Em 2016, com a implementação da Lei n. 2558, as autoridades ucranianas adotaram as seguintes medidas: renomeação de 987 cidades/aldeias e 51.493 ruas, bem como a remoção de 1.320 monumentos dedicados a Vladimir Ilyich Lenin e 1.069 monumentos em homenagem a outros comunistas proeminentes, muitos dos quais foram vandalizados por grupos fascistas e pró-nazistas.

Em 24 de julho de 2015, o Partido Comunista da Ucrânia e todas as organizações comunistas foram proibidas. Quadros e membros do Partido Comunista e da Juventude Comunista Leninista da Ucrânia foram perseguidos enquanto seus escritórios se tornaram alvo de inúmeras batidas policiais. Em perguntas apresentadas pelos deputados do Partido Comunista da Grécia (KKE) no Parlamento Europeu sobre as perseguições contra comunistas na Ucrânia, a Comissão da UE respondeu que “o acordo de parceria entre a UE e a Ucrânia é baseado em valores comuns, especialmente o pleno respeito a princípios democráticos, Estado de direito, governança sólida, direitos humanos e liberdades fundamentais”. Uma grande ironia, dado que, ao mesmo tempo, o parceiro da UE havia legitimado os ataques sistemáticos e a repressão estatal contra o Partido Comunista e sua ala juvenil.

Em uma declaração conjunta emitida em 11 de maio de 2018, vários partidos comunistas e operários denunciaram as tentativas das autoridades ucranianas de aniquilar o Partido Comunista. “Esses desenvolvimentos na Ucrânia são a escandalosa escalada de contínuos ataques intensos e perseguição aos comunistas ucranianos que começaram logo após o golpe de estado contra o governo democraticamente eleito em 2014, que também levou ao surgimento de grupos neonazistas e ultranacionalistas em todos os níveis do espectro político e social do país”.

Em outubro de 2018, o deputado de extrema-direita e membro do Partido Radical Mosiychuk Igor Vladimirovich lançou publicamente ameaças contra a vida do Primeiro Secretário do Partido Comunista Petro Symonenko. Em fevereiro de 2019, a Comissão Eleitoral Central recusou-se a registrar Symonenko como candidato às eleições presidenciais de 31 de março.
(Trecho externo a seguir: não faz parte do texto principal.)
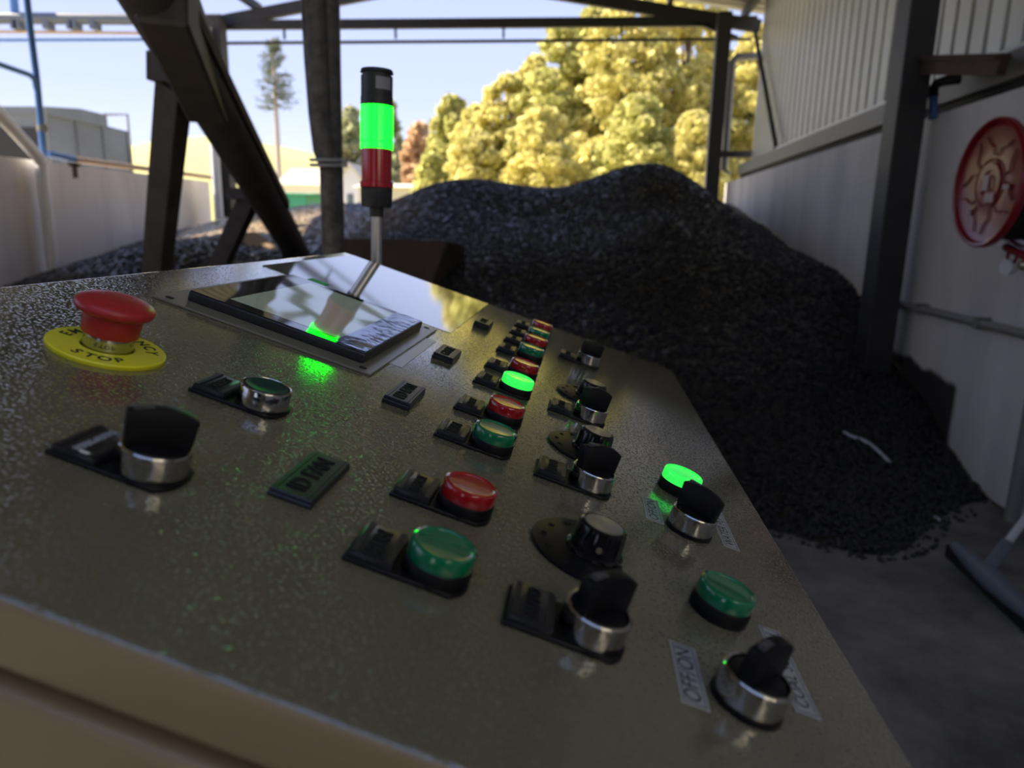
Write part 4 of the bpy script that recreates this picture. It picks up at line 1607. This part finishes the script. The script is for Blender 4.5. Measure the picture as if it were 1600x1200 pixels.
def tree(px, ytop, Y, wpx, lab, leaf='leaf_yellow', n=6500, seed=1, low=0.06, shape='round', group='trees beyond the coal heap', lsize=0.2):
    T_ = onY(px, ytop, Y)
    H = T_.z + 0.06
    Wd = wpx / 1110 * Y / 2
    o = empty('tree', (T_.x, Y, -0.06))
    r = np.random.default_rng(seed)
    cs, rs = [], []
    nb = 170
    for i in range(nb):
        t = low + (1 - low) * (i + 0.5) / nb
        if shape == 'round':
            env = Wd * (math.sin(math.pi * min(1, 0.22 + 0.78 * t)) ** 0.6)
        else:
            env = Wd * (1 - t) ** 0.8 + 0.15
        a = r.uniform(0, math.tau)
        rr = env * math.sqrt(r.random()) * 0.85
        rad = max(0.4, (0.22 if shape == 'round' else 0.30) * env * r.uniform(0.6, 1.35))
        cs.append((math.cos(a) * rr, math.sin(a) * rr, min(t * H, H - rad * 0.7)))
        rs.append(rad)
    quads('crown', leaf_cloud(cs, rs, int(n * 1.7), lsize * (Y / 38), seed), leaf, o)
    m = MB()
    m.tube([(0, 0, 0), (r.uniform(-.2, .2), 0, H * 0.4), (r.uniform(-.4, .4), r.uniform(-.4, .4), H * 0.85)], [0.035 * H * 0.6, 0.022 * H * 0.6, 0.006 * H], 10)
    for i in range(7):
        c_ = cs[int(nb * (0.3 + 0.09 * i))]
        m.tube([(0, 0, H * (0.25 + 0.07 * i)), (c_[0] * 0.6, c_[1] * 0.6, c_[2] - 0.1 * H), c_], [0.06 * 2, 0.07, 0.03], 6)
    m.build('trunk', 'bark', o)
    return tag(o, lab, 'tree', group)


tree(548, 168, 74, 78, 'grey green tree seen between the pole and the signal tower', 'leaf_grey', 4500, 11)
tree(610, 158, 78, 84, 'grey green pointed tree just right of the signal tower', 'leaf_grey', 4500, 12, shape='cone', lsize=0.16)
tree(655, 192, 62, 80, 'reddish tree low between the pointed tree and the big yellow trees', 'leaf_rust', 4000, 13)
tree(706, 150, 50, 110, 'yellow green tree at the left end of the bright tree mass', 'leaf_green', 6500, 14)
tree(792, 118, 46, 150, 'yellow green tree second from the left in the bright tree mass', 'leaf_yellow', 8000, 15)
tree(880, 40, 44, 170, 'tall yellow green tree with its top under the roof beam', 'leaf_green', 9000, 16)
tree(985, -25, 42, 200, 'tall bright tree in the middle of the mass, right of the tower', 'leaf_yellow', 10000, 17)
tree(1085, -70, 44, 190, 'tall bright tree left of the far right steel post', 'leaf_yellow', 10000, 18)
tree(1185, 40, 42, 150, 'bright tree seen through the gap beside the right cladding', 'leaf_yellow', 8000, 19)
tree(740, 205, 38, 120, 'low bright bush in front of the left trees, above the coal', 'leaf_yellow', 5000, 20)
tree(850, 170, 36, 150, 'low bright bush in the middle above the coal heap', 'leaf_yellow', 6000, 21)
tree(1000, 150, 35, 170, 'low bright bush right above the coal peak', 'leaf_green', 6000, 22)
tree(1090, 175, 34, 110, 'low bright bush beside the far right steel post', 'leaf_yellow', 5000, 23)
tree(675, 240, 40, 70, 'small bright bush above the left shoulder of the coal heap', 'leaf_green', 3000, 24)

tree(838, 88, 47, 140, 'leaning yellow green tree between the second and third tall trees', 'leaf_yellow', 8000, 25)
tree(930, 10, 46, 150, 'tall yellow green tree just left of the tallest ones', 'leaf_green', 9000, 26)
tree(745, 165, 48, 110, 'rounded yellow green tree behind the low left bush', 'leaf_yellow', 7000, 27)

# mast dressed as a pine
MP = onY(424, 58, 72)
mo = empty('mast_tree', (MP.x + 0.1, 72, -0.06))
Hm = MP.z
MB().tube([(0, 0, 0), (0, 0, Hm * 0.55), (0, 0, Hm)], [0.30, 0.24, 0.16], 14).build('mast', 'mono_trunk', mo)
r = np.random.default_rng(5)
Vn = []
bmst = MB()
zlo = onY(426, 172, 72).z
for i in range(90):
    t = r.random() ** 0.9
    z = zlo + (Hm - 0.2 - zlo) * t
    a = r.uniform(0, math.tau)
    L = (1.95 * (1 - t) ** 0.55 + 0.35) * r.uniform(0.65, 1.1)
    d = Vector((math.cos(a), math.sin(a), 0.12))
    tip = Vector((0, 0, z)) + d * L
    bmst.tube([(0, 0, z), Vector((0, 0, z)) + d * L * 0.6 + Vector((0, 0, 0.05)), tip], [0.05, 0.04, 0.02], 5)
    for j in range(26):
        s_ = r.uniform(0.3, 1.05)
        p = Vector((0, 0, z)) + d * L * s_ + Vector(r.normal(0, 0.09, 3))
        dd = Vector(r.normal(0, 1, 3)).normalized() * 0.30
        ww = dd.orthogonal().normalized() * 0.035
        Vn += [p - ww, p + ww, p + dd + ww * 0.5, p + dd - ww * 0.5]
quads('needles', np.array([list(v) for v in Vn]), 'needle', mo)
bmst.build('branches', 'needle', mo)
tag(mo, 'tall mast dressed as a pine tree standing against the sky', 'mast')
Naquela época, o Partido Comunista denunciava em comunicado: “Esta é uma violação ilegal e inconstitucional dos direitos políticos de milhões de nossos cidadãos que compartilham nossas opiniões, professam os princípios do socialismo – os princípios da liberdade, igualdade e fraternidade. Os objetivos perseguidos pela junta governante que proíbe o Partido Comunista de nomear seu candidato para as eleições presidenciais são óbvios. Nós, os comunistas, não abandonamos o nome de nosso partido, não abandonamos os símbolos, não traímos nossa ideologia”.

Em 19 de agosto de 2019, o Tribunal Administrativo de Kiev procedeu à proibição do jornal do Partido Comunista “Rabochaya Gazeta” (Jornal dos Trabalhadores), um dos mais antigos da Ucrânia. A decisão foi confirmada alguns meses depois, em novembro de 2019, pelo Tribunal Administrativo da Sexta Apelação.

O anticomunismo é uma ferramenta de manipulação

A principal conclusão é a de que 30 anos após a derrubada do socialismo na União Soviética, os povos da Rússia e da Ucrânia, que viveram juntos em paz por mais de 70 anos, agora estão derramando seu sangue lutando entre si. Este é o resultado da contínua propaganda anticomunista e nacionalista que prevaleceu em ambos os países durante as últimas três décadas. As gerações mais jovens, que não têm experiência acerca da era socialista, são especialmente vulneráveis à doutrinação anticomunista e anti-soviética e esse é exatamente o objetivo principal dos imperialistas: apagar as conquistas do socialismo da mente das pessoas e distorcer a história da União Soviética.

Os povos da Ucrânia e da Rússia poderão agora compreender, com mais clareza, os efeitos desastrosos da descomunização como componente inerente da barbárie capitalista.